No Meetings

Retirement Plan Investment Committee Quarterly Meetings – No Way!

Working at a smaller company has many benefits and many challenges.  One of the biggest challenges is that there is a lot of work to be done and few people to do it.  So creating unnecessary work for employees that are already burdened with plenty to do is not smart.

One way a small employer can improve their efficiency is to simplify the management of their employer based retirement plan.  Administering a retirement plan is serious business and comes with fiduciary obligations and liability as well.
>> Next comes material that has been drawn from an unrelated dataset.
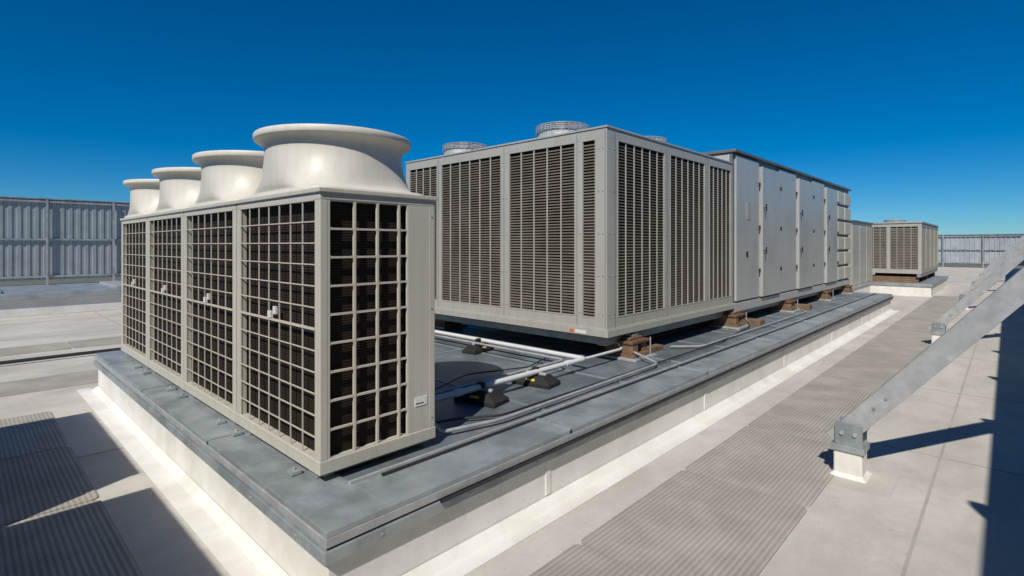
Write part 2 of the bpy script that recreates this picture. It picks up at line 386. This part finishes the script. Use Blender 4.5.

Not to mention that it is good to try and do the right thing for your fellow employees.  

It is considered to be a good practice for smaller employers to have an Investment Committee and an Investment Policy Statement (IPS).  Employers use these to assist them in successfully running the plan.  Congratulations to any smaller employer that has a Committee and IPS – you are further along than many other small companies.  

One piece of advice we have for small companies is to set-up your plan so your committee only needs to meet once a year. Using a short, concise IPS and primarily index funds are two ways you can simplify your plan and reduce your need to meet on a more regular basis.  If larger firms want to meet semi-annually or quarterly, that is up to them. But smaller employers don’t have the staff or time to set aside for meetings that can be avoided.        

Of course, you may still need to have unscheduled meetings periodically, though hopefully infrequently, based upon organizational changes or industry issues.   But scheduling just one Investment Committee meeting a year should keep your plan current, save you time and money, and help you focus on the day to day stuff that comes with your job.